Não encontrando o papa em Roma, Henrique e seus homens seguem para o palácio da Condessa Matilde de Canossa, nos alpes, onde estava Gregório VII. Chegando lá, em pleno inverno rigoroso, ele ficou três dias e três noites ( de 25 a 28 de janeiro de 1077 ) descalço na neve, com roupas de penitente, açoitado pelo intenso frio, implorando o perdão do papa. A própria Condessa Matilde intercedeu pelo imperador e o papa finalmente o recebeu e concedeu-lhe o perdão. Henrique IV estava reabilitado depois de jurar obediência ao papa e à Igreja.

Pouco tempo depois estourou uma guerra civil na Alemanha e Henrique, depois de derrotar seus adversários, exigiu que Gregório VII os excomungasse. Caso o papa não atendesse seu pedido, iria depô-lo novamente da cátedra de São Pedro. Mais uma vez Gregório VII não se dobrou,  porque mão iria se intrometer em questões políticas da Alemanha. Henrique convocou um Sínodo irregular em Brixen e depôs o Papa Gregório VII acusando-o de simonia, heresia, necromancia e de subversão da ordem. Fez com que os bispos alemãs elegessem um antipapa, Clemente III, para o lugar de Gregório VII. Este novamente excomungou Henrique IV e também o antipapa Clemente III. Henrique IV então marchou para a Itália e depois de três anos, em 1083, ocupou Roma. O Papa Gregório VII se refugiou no Castelo de Santo Ângelo, de onde resistiu a Henrique IV. De lá, ele afirmava " É mais nobre lutar durante muito tempo em favor da liberdade da Santa Igreja do que submeter-se a mísera e diabólica servidão".

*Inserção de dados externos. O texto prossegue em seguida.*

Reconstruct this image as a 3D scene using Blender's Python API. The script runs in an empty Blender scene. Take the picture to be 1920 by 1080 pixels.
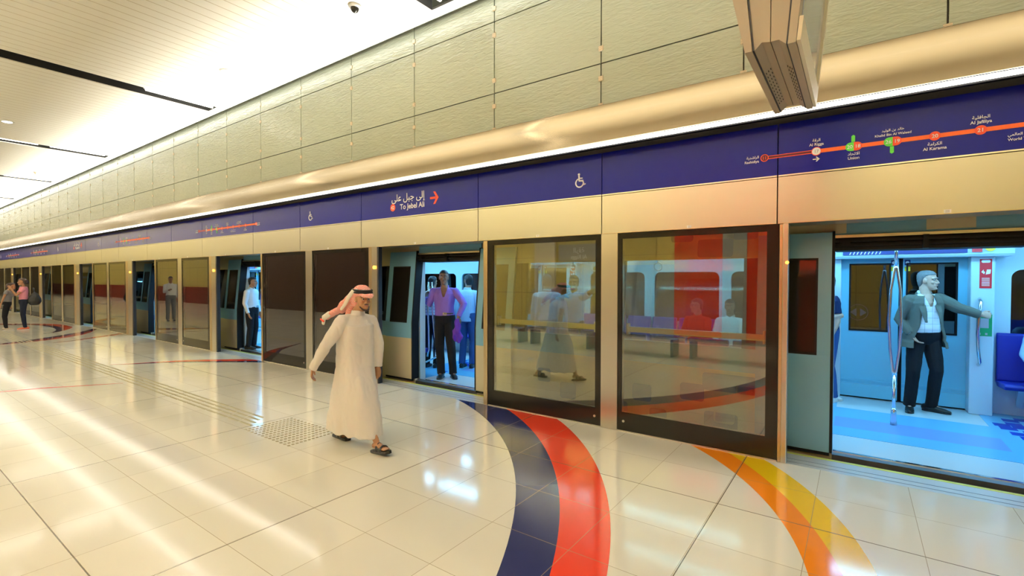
import bpy, bmesh, math, random
import numpy as np
from mathutils import Vector, Matrix, noise
random.seed(7)
S = bpy.context.scene
COL = S.collection
R = math.radians
PI = math.pi

# ---------------------------------------------------------------- camera
cam_d = bpy.data.cameras.new('camera')
cam_d.sensor_width = 36.0
cam_d.lens = 902.2/1920*36.0
cam_d.clip_start = 0.05
cam_d.clip_end = 400
cam = bpy.data.objects.new('camera', cam_d)
COL.objects.link(cam)
cam.location = (0, 0, 1.68)
cam.rotation_mode = 'XYZ'
cam.rotation_euler = (R(90-1.1), R(-0.07), R(35.566))
S.camera = cam

# ---------------------------------------------------------------- world, exposure
w = bpy.data.worlds.new('world')
S.world = w
w.use_nodes = True
w.node_tree.nodes['Background'].inputs[0].default_value = (1.0, 0.93, 0.78, 1)
w.node_tree.nodes['Background'].inputs[1].default_value = 0.05
S.view_settings.view_transform = 'Standard'
S.view_settings.look = 'None'
S.view_settings.gamma = 1
S.view_settings.use_curve_mapping = False
S.view_settings.exposure = 0.24
S.cycles.max_bounces = 9
S.cycles.diffuse_bounces = 4
S.cycles.glossy_bounces = 4
S.cycles.transparent_max_bounces = 16
S.cycles.transmission_bounces = 4
S.cycles.caustics_reflective = False
S.cycles.caustics_refractive = False
S.cycles.sample_clamp_indirect = 6
S.cycles.sample_clamp_direct = 0

TUBE_E = 13.0        # fluorescent tubes in the ceiling slots
COVE_E = 8.0        # light trough between ceiling and glass wall
STRIP_E = 11.0       # light strip under the canopy
TRAIN_E = 22.0       # light bands in the train

FILL_W = 640.0         # added fill lamps that brighten the ceiling from below
def fill_uplight(name, loc, sx, sy, rx, watt, col, spread):
    d = bpy.data.lights.new(name, 'AREA'); d.shape = 'RECTANGLE'; d.size = sx; d.size_y = sy; d.energy = watt; d.color = col; d.spread = R(spread)
    o = bpy.data.objects.new(name, d); COL.objects.link(o); o.location = loc; o.rotation_euler = (R(rx), 0, 0)
    return o
# added unseen lamps behind the canopy crest and on the back wall, aimed up
for k in range(4):
    fill_uplight('canopy_fill_uplight', (-5-16*k, 4.985, 3.55), 15.8, .05, 180+38, FILL_W*.66, (1, .98, .93), 95)
    fill_uplight('back_wall_fill_uplight', (-5-16*k, -3.85, 3.75), 15.8, .10, 180-30, FILL_W*1.45, (1, .975, .93), 150)

# ---------------------------------------------------------------- basic helpers
def link(o, parent=None):
    COL.objects.link(o)
    if parent is not None:
        o.parent = parent
    return o

def tag(o, label=None, cat=None, group=None, kind=None):
    if label: o['label'] = label
    if cat: o['category'] = cat
    if group: o['group'] = group
    if kind: o['kind'] = kind
    return o

def empty(name, loc=(0, 0, 0), label=None, cat=None, group=None, rz=0):
    o = bpy.data.objects.new(name, None)
    o.empty_display_size = 0.2
    o.location = loc
    o.rotation_euler = (0, 0, rz)
    COL.objects.link(o)
    return tag(o, label, cat, group)

def copy_tree(o, parent=None):
    c = o.copy()
    COL.objects.link(c)
    c.parent = parent
    for ch in list(o.children):
        copy_tree(ch, c)
    return c

class MB:
    """collects shapes and links them as one mesh object"""
    def __init__(s):
        s.v = []; s.f = []; s.sm = []
    def add(s, vs, fs, smooth=False):
        b = len(s.v)
        s.v += [tuple(p) for p in vs]
        for f in fs:
            s.f.append([i+b for i in f]); s.sm.append(smooth)
        return s
    def box(s, x0, x1, y0, y1, z0, z1):
        x0, x1 = min(x0, x1), max(x0, x1); y0, y1 = min(y0, y1), max(y0, y1); z0, z1 = min(z0, z1), max(z0, z1)
        vs = [(x0,y0,z0),(x1,y0,z0),(x1,y1,z0),(x0,y1,z0),(x0,y0,z1),(x1,y0,z1),(x1,y1,z1),(x0,y1,z1)]
        return s.add(vs, [(0,3,2,1),(4,5,6,7),(0,1,5,4),(1,2,6,5),(2,3,7,6),(3,0,4,7)])
    def prism_x(s, prof, x0, x1, smooth=False, closed=True):
        """profile of (y, z), extruded along x"""
        n = len(prof)
        vs = [(x0, y, z) for y, z in prof] + [(x1, y, z) for y, z in prof]
        fs = [(i, (i+1) % n, n+(i+1) % n, n+i) for i in range(n if closed else n-1)]
        if closed:
            fs += [tuple(range(n))[::-1], tuple(range(n, 2*n))]
        return s.add(vs, fs, smooth)
    def prism_z(s, poly, z0, z1):
        n = len(poly)
        vs = [(x, y, z0) for x, y in poly] + [(x, y, z1) for x, y in poly]
        fs = [(i, (i+1) % n, n+(i+1) % n, n+i) for i in range(n)] + [tuple(range(n))[::-1], tuple(range(n, 2*n))]
        return s.add(vs, fs)
    def prism_y(s, poly, y0, y1):
        """polygon of (x, z), extruded along y"""
        n = len(poly)
        vs = [(x, y0, z) for x, z in poly] + [(x, y1, z) for x, z in poly]
        fs = [(i, (i+1) % n, n+(i+1) % n, n+i) for i in range(n)] + [tuple(range(n)), tuple(range(n, 2*n))[::-1]]
        return s.add(vs, fs)
    def loft(s, rings, smooth=True, cap=True):
        n = len(rings[0]); vs = []; fs = []
        for r in rings: vs += [tuple(p) for p in r]
        for k in range(len(rings)-1):
            for i in range(n):
                j = (i+1) % n
                fs.append((k*n+i, k*n+j, (k+1)*n+j, (k+1)*n+i))
        if cap:
            fs.append(tuple(range(n))[::-1])
            m = (len(rings)-1)*n
            fs.append(tuple(range(m, m+n)))
        return s.add(vs, fs, smooth)
    def tube(s, pts, rad, n=12, hint=(0, 0, 1), round_ends=False, smooth=True):
        pts = [Vector(p) for p in pts]
        if not isinstance(rad, (list, tuple)): rad = [rad]*len(pts)
        rad = [r if isinstance(r, (list, tuple)) else (r, r) for r in rad]
        if round_ends:
            d0 = (pts[0]-pts[1]).normalized(); d1 = (pts[-1]-pts[-2]).normalized()
            r0 = min(rad[0]); r1 = min(rad[-1])
            pre = [(pts[0]+d0*r0*.95, .25, 0), (pts[0]+d0*r0*.6, .8, 0)]
            post = [(pts[-1]+d1*r1*.6, .8, -1), (pts[-1]+d1*r1*.95, .25, -1)]
            pts2 = [p for p, k, i in pre]+pts+[p for p, k, i in post]
            rad2 = [(rad[0][0]*k, rad[0][1]*k) for p, k, i in pre]+rad+[(rad[-1][0]*k, rad[-1][1]*k) for p, k, i in post]
            pts, rad = pts2, rad2
        rings = []; ref = Vector(hint)
        for i, p in enumerate(pts):
            t = (pts[min(i+1, len(pts)-1)]-pts[max(i-1, 0)])
            if t.length < 1e-9: t = Vector((0, 0, 1))
            t.normalize()
            ax = ref - t*ref.dot(t)
            if ax.length < .25 and i == 0:
                ax = Vector((1, 0, 0)) - t*t.x
                if ax.length < .3: ax = Vector((0, 1, 0)) - t*t.y
            ax.normalize(); ay = t.cross(ax); ref = ax.copy()
            rx, ry = rad[i]
            rings.append([p+ax*rx*math.cos(2*PI*k/n)+ay*ry*math.sin(2*PI*k/n) for k in range(n)])
        return s.loft(rings, smooth)
    def ellipsoid(s, c, r, M=None, n=14, m=9):
        c = Vector(c); rings = []
        for k in range(m+1):
            a = -PI/2+PI*k/m
            a = max(min(a, PI/2-.08), -PI/2+.08)
            ring = []
            for i in range(n):
                q = Vector((r[0]*math.cos(a)*math.cos(2*PI*i/n), r[1]*math.cos(a)*math.sin(2*PI*i/n), r[2]*math.sin(a)))
                ring.append(c+(M @ q if M else q))
            rings.append(ring)
        return s.loft(rings)
    def disc_y(s, x, z, r, y0, y1, n=24, rz=None):
        rz = rz or r
        return s.prism_y([(x+r*math.cos(2*PI*k/n), z+rz*math.sin(2*PI*k/n)) for k in range(n)], y0, y1)
    def mesh(s, name, mat=None):
        me = bpy.data.meshes.new(name)
        me.from_pydata(s.v, [], s.f)
        me.polygons.foreach_set('use_smooth', s.sm)
        if mat is not None: me.materials.append(mat)
        me.update()
        return me
    def build(s, name, mat=None, parent=None, bevel=0, fix=True):
        me = s.mesh(name, mat)
        if fix:
            bm = bmesh.new(); bm.from_mesh(me)
            bmesh.ops.recalc_face_normals(bm, faces=bm.faces)
            bm.to_mesh(me); bm.free()
        o = bpy.data.objects.new(name, me)
        link(o, parent)
        if bevel:
            b = o.modifiers.new('bevel', 'BEVEL'); b.width = bevel; b.segments = 2; b.limit_method = 'ANGLE'
        return o

def rounded(x0, x1, z0, z1, r, n=5):
    out = []
    for cx, cz, a0 in ((x1-r, z1-r, 0), (x0+r, z1-r, 90), (x0+r, z0+r, 180), (x1-r, z0+r, 270)):
        for k in range(n+1):
            a = R(a0+90*k/n); out.append((cx+r*math.cos(a), cz+r*math.sin(a)))
    return out

# ---------------------------------------------------------------- materials
def nm(name):
    m = bpy.data.materials.new(name); m.use_nodes = True
    nt = m.node_tree
    return m, nt, nt.nodes['Principled BSDF']

def mat(name, col, rough=.5, metal=0., spec=.5, bump=0, bscale=50, noise_amt=0, nscale=8, coat=0):
    m, nt, p = nm(name)
    p.inputs['Base Color'].default_value = (*col, 1)
    p.inputs['Roughness'].default_value = rough
    p.inputs['Metallic'].default_value = metal
    p.inputs['Specular IOR Level'].default_value = spec
    if coat: p.inputs['Coat Weight'].default_value = coat; p.inputs['Coat Roughness'].default_value = .05
    N = nt.nodes; L = nt.links
    if bump or noise_amt:
        tc = N.new('ShaderNodeTexCoord')
    if bump:
        nz = N.new('ShaderNodeTexNoise'); nz.inputs['Scale'].default_value = bscale; nz.inputs['Detail'].default_value = 3
        L.new(tc.outputs['Object'], nz.inputs['Vector'])
        b = N.new('ShaderNodeBump'); b.inputs['Strength'].default_value = bump; b.inputs['Distance'].default_value = .01
        L.new(nz.outputs['Fac'], b.inputs['Height']); L.new(b.outputs['Normal'], p.inputs['Normal'])
    if noise_amt:
        nz = N.new('ShaderNodeTexNoise'); nz.inputs['Scale'].default_value = nscale; nz.inputs['Detail'].default_value = 4
        L.new(tc.outputs['Object'], nz.inputs['Vector'])
        mx = N.new('ShaderNodeMixRGB'); mx.blend_type = 'MULTIPLY'; mx.inputs[0].default_value = 1
        mx.inputs[1].default_value = (*col, 1)
        rp = N.new('ShaderNodeMapRange'); rp.inputs[1].default_value = .3; rp.inputs[2].default_value = .7
        rp.inputs[3].default_value = 1-noise_amt; rp.inputs[4].default_value = 1+noise_amt*.3
        L.new(nz.outputs['Fac'], rp.inputs[0]); L.new(rp.outputs[0], mx.inputs[2]); L.new(mx.outputs[0], p.inputs['Base Color'])
    return m

def emit(name, col, st):
    m, nt, p = nm(name)
    p.inputs['Base Color'].default_value = (*col, 1)
    p.inputs['Emission Color'].default_value = (*col, 1)
    p.inputs['Emission Strength'].default_value = st
    p.inputs['Roughness'].default_value = .4
    return m

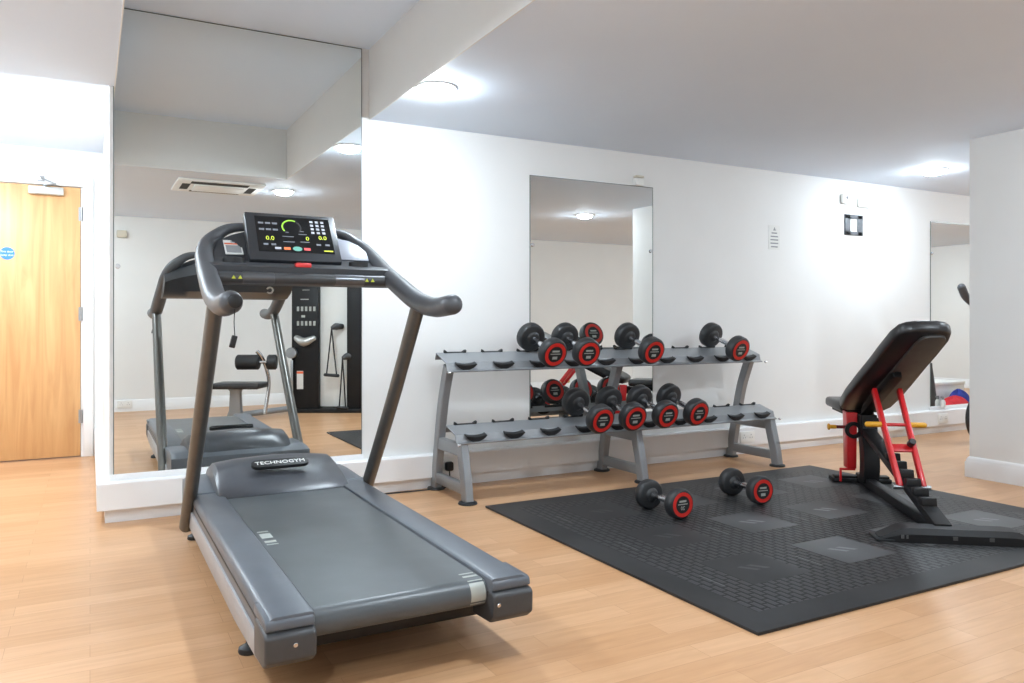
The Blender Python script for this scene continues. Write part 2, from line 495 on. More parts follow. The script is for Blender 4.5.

O antipapa Clemente III foi colocado por Henrique no trono de São Pedro com o auxílio de treze cardeais. Este coroou Henrique em Roma enquanto o verdadeiro papa, Gregório VII, permanecia resistindo em Santo Ângelo. Quando tudo parecia concorrer para o abandono de Gregório VII, surge o auxílio de um Duque normando chamado Roberto de Guiscard, que com um numeroso exército expulsou os alemães de Roma. Infelizmente seus homens saquearam Roma, o que deixou a população contra o Papa Gregório VII.  Este não pode mais retornar a Roma e teve de se transferir para Salermo, de onde continuou a governar a Igreja.  Alquebrado por muitas fadigas, o Papa Gregório VII veio a falecer em 1085. Suas últimas palavras foram: " Amei a justiça  e odiei a iniquidade; por isso morro no exílio ".

Gregório VII foi um dos maiores papas da história. soube subordinar todos os interesses da Igreja à sua função pastoral. Não hesitou em perdoar e reabilitar seu adversário, que haveria de desferir depois um golpe mortal contra ele mesmo. Soube ser um mau político para ser um bom sacerdote. Julgou que Henrique IV merecia o perdão e o concedeu ainda que em detrimento do Papado. Na realidade, deu a César o que é de César. Foi um homem zeloso, puro nas intenções, que muito se preocupou com o sacerdócio da Igreja.

Antes de concluirmos este assunto, é bom ressaltar que não se deve confundir o antipapa Clemente III, colocado na cátedra de Roma por Henrique IV e que foi deposto com a retomada da cidade Eterna por Roberto de Guiscard, com o verdadeiro Papa Clemente III, que mais tarde chegaria ao trono pontifício em 1191.